While I looked further into the world of Pythagorean developments I wondered how such an abstract could have ever lead to the world of non-euclidean geometries. There is this progression of the geometries that needed to be understood. It included so many people that we only now acknowledge the greatest names but it is in the exploration of "theoretical excellence" that we gain access to the spirituality's of the mathematical world.
"I’m a Platonist — a follower of Plato — who believes that one didn’t invent these sorts of things, that one discovers them. In a sense, all these mathematical facts are right there waiting to be discovered."Donald (H. S. M.) Coxeter
While some would wonder what value this exploration into such mathematical abstracts, how could we describe for ourselves the ways things would appear at such levels microscopically reduced, has an elemental quality to it? Yes, I have gone to one extreme, and understand, it included so many different mathematics, how could we ever understand this effort and assign it's rightful place in history? Theoretics then, is this effort?

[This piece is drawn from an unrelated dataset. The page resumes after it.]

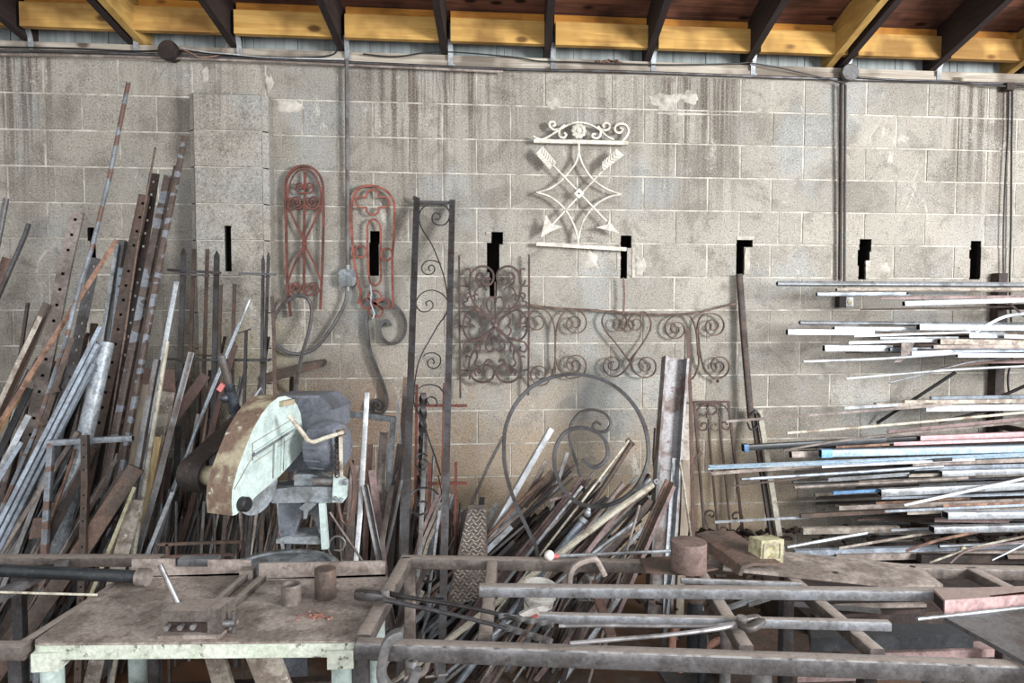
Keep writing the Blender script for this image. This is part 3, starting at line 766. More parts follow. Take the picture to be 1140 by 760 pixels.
# D: ornate grille with symmetrical scrollwork between two rods
Y = -.06
t = thing('ornate_grille', base_of(551, 443, Y), 'ornate brown iron grille of heart scrolls and leaves between two thin rods', 'wrought iron panel')
m_ = M['brown_iron']
z8 = lambda p: mapz(500, 280, 4.75, p)
bm = BM(); sweep(bm, [at(511, 284, Y), at(511.5, 370, Y), at(512.5, 443, Y)], rect(.011, .011)); obj('side_rod', bm, m_, t)
bm = BM(); sweep(bm, [at(589, 283, Y), at(588.7, 370, Y), at(588, 440, Y)], rect(.011, .011)); obj('side_rod', bm, m_, t)
H = [('upper_scroll', [(245, 390), (300, 325), (350, 280), (375, 225), (380, 165), (368, 112), (335, 82), (292, 80), (260, 103), (252, 140), (268, 172), (296, 175), (312, 155), (300, 137)], 2.0),
     ('leaf_scroll', [(350, 262), (352, 225), (335, 192), (305, 185), (290, 205)], 1.6),
     ('heart', [(245, 350), (282, 308), (290, 268), (272, 240), (250, 248), (245, 270)], 1.8),
     ('side_heart', [(245, 390), (295, 340), (350, 308), (392, 325), (412, 370), (410, 420), (385, 460), (345, 468), (300, 445), (250, 395)], 2.0),
     ('side_trefoil', [(262, 392), (268, 355), (295, 338), (320, 350), (322, 378), (308, 392), (326, 408), (322, 435), (300, 446), (275, 430), (262, 405)], 1.6),
     ('lower_scroll', [(245, 390), (290, 440), (340, 500), (375, 560), (382, 620), (362, 668), (320, 690), (275, 682), (250, 650), (258, 612), (288, 598), (308, 615), (300, 632)], 2.0),
     ('lower_leaf', [(345, 515), (340, 560), (352, 590), (330, 608), (300, 590), (288, 570)], 1.6),
     ('lower_heart', [(245, 400), (265, 440), (290, 480), (292, 512), (270, 528), (248, 512)], 1.7),
     ('outer_curl', [(300, 445), (350, 470), (395, 478), (412, 505), (398, 530), (375, 520), (380, 500)], 1.6),
     ('outer_curl', [(345, 290), (385, 292), (405, 285), (410, 268), (392, 262), (385, 240), (362, 235)], 1.6),
     ('horn', [(378, 135), (376, 105), (385, 90), (402, 95)], 1.6),
     ('leaf', [(262, 585), (272, 572), (290, 575)], 2.2), ('leaf', [(268, 150), (280, 138), (292, 150)], 2.2), ('leaf', [(352, 400), (366, 385), (380, 392)], 2.2),
     ('leaf', [(330, 120), (345, 140), (340, 165), (320, 185)], 1.6), ('leaf', [(330, 640), (345, 625), (360, 632)], 2.4), ('horn', [(372, 640), (380, 672)], 2.0),
     ('leaf', [(305, 320), (318, 300), (315, 280)], 1.8), ('leaf', [(330, 300), (350, 296), (362, 305)], 1.8), ('leaf', [(362, 235), (345, 225), (335, 232)], 1.8),
     ('leaf', [(315, 465), (335, 455), (352, 462)], 1.8), ('leaf', [(330, 490), (322, 512), (330, 530)], 1.8), ('leaf', [(372, 560), (392, 552), (402, 560)], 1.8),
     ('leaf', [(378, 180), (395, 170), (402, 150)], 1.8), ('leaf_curl', [(300, 130), (318, 112), (340, 118), (345, 138), (328, 148)], 1.5), ('leaf_curl', [(345, 655), (352, 630), (335, 618), (322, 632), (330, 645)], 1.5),
     ('leaf_curl', [(398, 345), (382, 352), (378, 372), (392, 380), (402, 368)], 1.5), ('leaf_curl', [(262, 440), (256, 470), (268, 492)], 1.5), ('leaf_curl', [(390, 255), (402, 232), (388, 218), (374, 226)], 1.5)]
for nm, pts, wp in H:
    for f in (pts, [(487-x, y) for x, y in pts]):
        iron(t, nm, z8(f), Y-.012, wp*1.1, .018, m_, 3)
iron(t, 'centre_stem', z8([(243, 160), (243, 390)]), Y-.008, 1.8, .012, m_, 1)
bm = BM(); sph(bm, at(551.5, 362, Y-.028), .014, 1, .7, 1, 14, 8); obj('centre_rosette', bm, M['pink_brown'], t)
for y0 in (180, 395, 625):
    iron(t, 'tie_bar', z8([(55, y0), (100, y0+3)]), Y, 1.6, .008, m_, 1); iron(t, 'tie_bar', z8([(388, y0+3), (424, y0)]), Y, 1.6, .008, m_, 1)

# E: long rail of spiral scrolls
Y = -.045
m_ = metal('tan_rusted_iron', (100, 78, 62), (76, 58, 50), .5, 20, .65, .2, var=.05, grime=.2, sat=.95)
t = thing('scroll_railing', base_of(705, 420, Y), 'long brown iron rail with paired spiral scrolls hung across the centre wall', 'wrought iron railing')
iron(t, 'top_bar', [(588, 339), (620, 343), (660, 345), (700, 348.5), (740, 350), (775, 348), (800, 342), (820, 337.5)], Y, 2.2, .016, m_, 4)
def scr(pts, wp=1.25): iron(t, 'scroll', pts, Y-.004, wp, .014, m_, 3)
# left pair around the stem at x = 618
scr([(618, 415), (618, 380), (616, 358), (608, 346), (598, 344)]+sp(598, 358, 13, -85, -1.6, 3, 18)[1:])
scr([(618, 415), (618.5, 375), (622, 356), (632, 345)]+sp(640, 360, 15.5, -100, 1.9, 2.5, 22)[1:])
scr([(618, 380), (618.5, 400), (624, 414), (634, 421)]+sp(640, 406, 15, 95, -1.9, 2.5, 22)[1:])
scr([(618, 380), (617.5, 405), (611, 424), (602, 429)]+sp(601, 416, 12.5, 85, 1.7, 2.5, 20)[1:])
# heart
scr([(700, 402), (688, 385), (674, 368), (670, 356), (676, 347), (686, 346)]+sp(689, 360, 11, -90, 1.5, 3, 18)[1:])
scr([(700, 402), (714, 384), (724, 366), (723, 353), (716, 347)]+sp(708, 360, 11, -60, -1.5, 3, 18)[1:])
scr([(693, 392), (702, 404), (706, 414), (716, 420)]+sp(719, 407, 13.5, 90, -1.6, 3, 20)[1:])
scr([(708, 392), (699, 408), (690, 417), (682, 419)]+sp(682, 406, 12.5, 90, 1.6, 3, 20)[1:])
# right pair around the stem at x = 777
scr([(777, 395), (775, 368), (768, 352), (756, 350)]+sp(753, 366, 15, -85, -1.9, 2.5, 22)[1:])
scr([(778, 400), (776, 372), (778, 356), (786, 349)]+sp(794, 363, 14.5, -105, 1.9, 2.5, 22)[1:])
scr([(777, 360), (779, 390), (784, 410), (795, 421)]+sp(800, 407, 14, 100, -1.9, 2.5, 22)[1:])
scr([(777, 380), (778, 405), (771, 421), (760, 425), (752, 416), (756, 404), (765, 404)])
bm = BM(); sweep(bm, [at(694, 309, Y-.01), at(695, 330, Y-.01), at(694, 349, Y-.01)], rect(.012, .006)); obj('hanger_strap', bm, M['rust_red'], t)
bm = BM(); sph(bm, at(799, 424, Y), .010, 1, 1, 1, 10, 6); obj('drop', bm, m_, t)

# F: white panel with crossed arrows
Y = -.05
t = thing('arrow_panel', base_of(645, 277, Y), 'white painted iron panel with two crossed arrows and a rosette crest', 'wrought iron panel')
m_ = M['white_iron']
z3 = lambda p: mapz(560, 0, 3.8, p); z7 = lambda p: mapz(560, 180, 3.8, p)
for a, b, nm in (((594, 157), (699, 159.5), 'upper_bar'), ((597, 271.5), (697, 277.5), 'lower_bar')):
    bm = BM(); sweep(bm, [at(*a, Y), at(*b, Y)], rect(.022, .022)); bevel(bm, .003, 1); obj(nm, bm, m_, t)
iron(t, 'crest_arc', z3([(128, 578), (160, 590), (190, 580), (235, 552), (280, 527), (320, 519), (362, 526), (405, 548), (440, 578), (468, 592)]), Y, 1.8, .014, m_)
for pts in ([(245, 545), (215, 550), (197, 535), (198, 520), (214, 517), (220, 530), (210, 535)], [(262, 530), (240, 548), (238, 575), (255, 584), (267, 572), (258, 562)],
            [(400, 535), (412, 550), (410, 575), (395, 586), (378, 580), (380, 568), (392, 570)], [(405, 545), (430, 552), (448, 545), (450, 528), (435, 522), (422, 532), (430, 542)],
            [(505, 598), (524, 575), (530, 548), (515, 528), (488, 526), (472, 542), (478, 560), (496, 562), (505, 548), (492, 542)]):
    iron(t, 'crest_curl', z3(pts), Y, 2.2, .018, m_)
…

How Strange the elements of our world?
The crystalline state is the simplest known example of a quantum , a stable state of matter whose generic low-energy properties are determined by a higher organizing principle and nothing else. Robert Laughlin
This illustration depicts eight of the allotropes (different molecular configurations) that pure carbon can take:
a) Diamond
b) Graphite
c) Lonsdaleite
d) Buckminsterfullerene (C60)
e) C540
f) C70
g) Amorphous carbon
h) single-walled carbon nanotube
Review of experiments
Graphite exhibits elastic behaviour and even improves its mechanical strength up to the temperature of about 2500 K. Measured changes in ultrasonic velocity in graphite after high temperature creep shows marked plasticity at temperatures above 2200 K [16]. From the standpoint of thermodynamics, melting is a phase transition of the first kind, with an abrupt enthalpy change constituting the heat of melting. Therefore, any experimental proof of melting is associated with direct recording of the temperature dependence of enthalpy in the neighbourhood of a melting point. Pulsed heating of carbon materials was studied experimentally by transient electrical resistance and arc discharge techniques, in millisecond and microsecond time regime (see, e.g., [17, 18]), and by pulsed laser heating, in microsecond, nanosecond and picosecond time regime (see, e.g., [11, 19, 20]). Both kind of experiments recorded significant changes in the material properties (density, electrical and thermal conductivity, reflectivity, etc. ) within the range 4000-5000 K, interpreted as a phase change to a liquid state. The results of graphite irradiation by lasers suggest [11] that there is at least a small range of temperatures for which liquid carbon can exist at pressure as low as 0.01 GPa. The phase boundaries between graphite and liquid were investigated experimentally and defined fairly well.